Poland Misses EU Pay Transparency Deadline, Implementation Delayed to 2027
Poland failed to meet the June 7 EU deadline to transpose wage transparency rules into national law, with the implementing legislation still in draft and unlikely to take effect before 2027.
Poland missed the European Union's June 7, 2026 deadline for implementing the Pay Transparency Directive, becoming one of several member states unable to complete the legislative process on time. The directive, which aims to close the gender pay gap through mandatory salary disclosures and reporting requirements, remains in draft form in Poland with implementation now expected in 2027.
The Ministry of Family, Labour and Social Policy published a revised draft in early May 2026, but the bill is still undergoing inter-ministerial consultations, public review, and consideration by advisory bodies. Crucially, the draft provides for the act to enter into force six months after promulgation, meaning even once passed, the new obligations won't apply immediately.
What the Directive Requires
Once implemented, Polish employers will face several new obligations:
- Job advertisements must include salary ranges or initial pay levels
- Salary history questions to job applicants are prohibited (this provision already took effect in December 2025)
- Gender pay gap reporting mandatory for employers with 100+ employees, starting with calendar year 2026 data (first reports due June 7, 2027)
- Employee information rights: Workers can request average pay data by gender for comparable roles within 30 days
- Joint pay assessments required if gender pay gap exceeds 5% and persists for six months
Employers with 250+ employees must report annually; those with 100-249 employees report every three years. Companies with fewer than 100 employees are exempt from reporting but may do so voluntarily.
What's Different from EU Minimums
Poland's draft goes beyond minimum EU requirements in some areas: all employers regardless of size must provide pay progression criteria to employees (the EU allows exemptions for companies under 50 employees), and Poland sets a tighter 30-day deadline for responding to employee pay information requests versus the EU's "reasonable time" standard of up to two months.
Timeline Uncertainty
The Ministry has signaled that implementation could be delayed into early 2027 due to systemic issues, including establishing the equality enforcement body (likely to be the State Labour Inspectorate). However, officials emphasize that the core requirements are settled and employers should begin preparing now regardless of the final effective date.

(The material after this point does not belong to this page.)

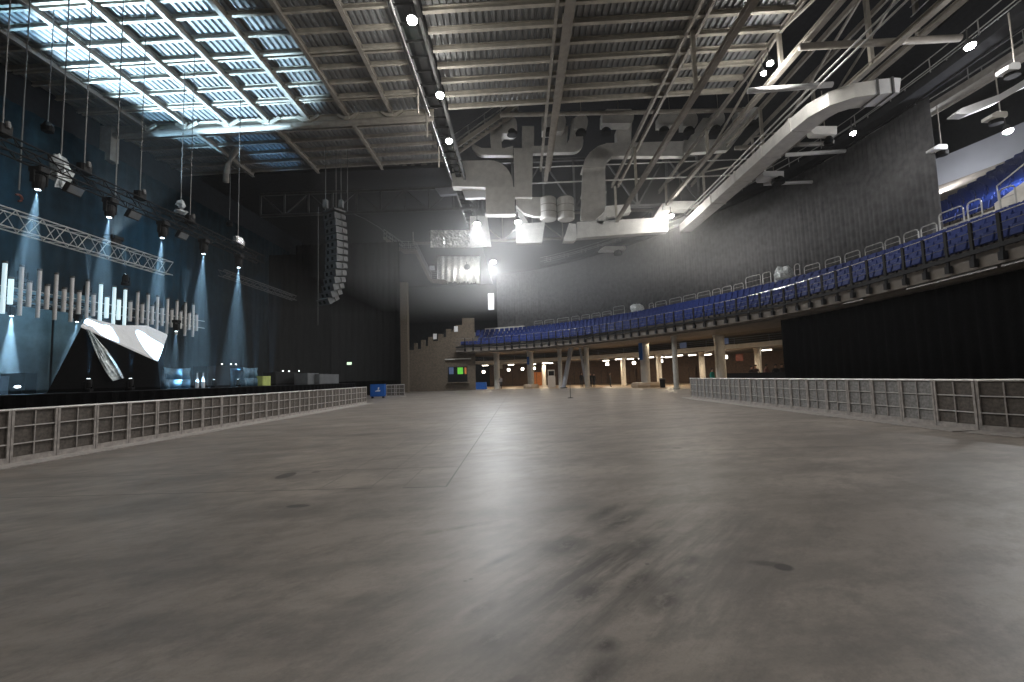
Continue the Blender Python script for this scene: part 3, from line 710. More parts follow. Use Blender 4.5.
# draped table, litter bin, floor stand
p = at_off(480, 3.4); t = thing('draped_table', 'table under a blue cloth to the floor, left in the concourse', 'table', p)
mb = MB(); n = 40; lo = []; hi = []
for i in range(n + 1):
    a = 2 * PI * i / n; r = 1 + .06 * math.sin(a * 9); cx, cy = math.copysign(abs(math.cos(a)) ** .5, math.cos(a)), math.copysign(abs(math.sin(a)) ** .5, math.sin(a))
    lo.append(p + Vector((cx * .95 * r, cy * .5 * r, .02))); hi.append(p + Vector((cx * .9, cy * .45, .98)))
mb.strip(lo, hi); mb.add([h.copy() for h in hi[:-1]], [tuple(range(n))]); mb.build('cloth', 'bluecloth', t)
p = at_off(662.5, 4.5); t = thing('litter_bin', 'dark litter bin right of the planter column', 'bin', p)
mb = MB(); mb.lathe(p, [(.26, 0), (.3, .85)], 12); mb.build('body', 'black', t); mb = MB(); mb.lathe(p, [(.31, .86), (.31, .95), (.2, 1.0)], 12); mb.build('lid', 'steel_dark', t)
p = U(570.5, 398, Z=0); t = thing('floor_stand', 'thin dark stand with round base alone on the hall floor', 'stand', p)
mb = MB(); mb.lathe(p, [(.19, .0), (.19, .025), (.03, .05)], 16); mb.build('base', 'black', t); mb = MB(); mb.tube(p + Vector((0, 0, .04)), p + Vector((0, 0, 1.1)), .022, 8); mb.build('pole', 'steel_dark', t)
# ------------------------------------------------------------------ people, tiny in the distance
def outfit(name, shirt, trousers):
    m = bpy.data.materials.new(name); m.use_nodes = True; nt = m.node_tree; b = nt.nodes['Principled BSDF']
    tc = nt.nodes.new('ShaderNodeTexCoord'); sx = nt.nodes.new('ShaderNodeSeparateXYZ'); nt.links.new(tc.outputs['Object'], sx.inputs[0])
    rp = nt.nodes.new('ShaderNodeValToRGB'); rp.color_ramp.interpolation = 'CONSTANT'; e = rp.color_ramp.elements
    mr = nt.nodes.new('ShaderNodeMath'); mr.operation = 'DIVIDE'; mr.inputs[1].default_value = 2; nt.links.new(sx.outputs[2], mr.inputs[0]); nt.links.new(mr.outputs[0], rp.inputs[0])
    e[0].position = 0; e[0].color = (.02, .018, .015, 1); e[1].position = .05; e[1].color = trousers + (1,)
    for p_, c in ((.475, shirt), (.745, (.5, .3, .22))): k = e.new(p_); k.color = c + (1,)
    nt.links.new(rp.outputs[0], b.inputs['Base Color']); b.inputs['Roughness'].default_value = .8; return m
def person_mesh():
    V = []; E = []; Rr = []
    def v(p, r, parent=None):
        V.append(p); Rr.append(r if isinstance(r, tuple) else (r, r))
        if parent is not None: E.append((parent, len(V) - 1))
        return len(V) - 1
    pel = v((0, 0, .96), (.15, .11)); wa = v((0, 0, 1.12), (.135, .10), pel); ch = v((0, 0, 1.34), (.165, .115), wa); nk = v((0, 0, 1.50), .055, ch)
    h1 = v((0, -.01, 1.58), .072, nk); h2 = v((0, -.02, 1.67), .098, h1); v((0, -.01, 1.76), .07, h2); v((0, -.115, 1.655), .014, h2)
    for sx in (-1, 1):
        hp = v((.095 * sx, 0, .88), .09, pel); kn = v((.10 * sx, -.015, .49), .06, hp); an = v((.105 * sx, .02, .085), .042, kn); v((.12 * sx, -.15, .04), .034, an)
        sh = v((.185 * sx, 0, 1.41), .06, ch); el = v((.25 * sx, .03, 1.13), .043, sh); wr = v((.25 * sx, -.07, .90), .028, el); pm = v((.25 * sx, -.095, .83), .032, wr)
        for k, (dx, ln) in enumerate(((-.026, .07), (-.009, .085), (.009, .08), (.026, .062))):
            a = v((.25 * sx + dx * .2, -.10 + dx, .80), .011, pm); v((.25 * sx + dx * .25, -.115 + dx, .80 - ln), .008, a)
        v((.235 * sx, -.15, .80), .011, pm)
    me = bpy.data.meshes.new('person'); me.from_pydata(V, E, []); return me, Rr
PM, PR = person_mesh()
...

For foreigners working in Poland, these rules will eventually grant you the right to know how your pay compares to colleagues doing similar work, broken down by gender. If you're in a hiring role or running a business, you'll need to publish salary ranges in job ads and can no longer ask candidates about their previous pay. Start reviewing your compensation structures now — once the law takes effect, you'll need to demonstrate your pay decisions are based on objective, gender-neutral criteria. Larger companies should already be collecting 2026 pay data by gender, as the first reports will be due in mid-2027 even with the delayed implementation.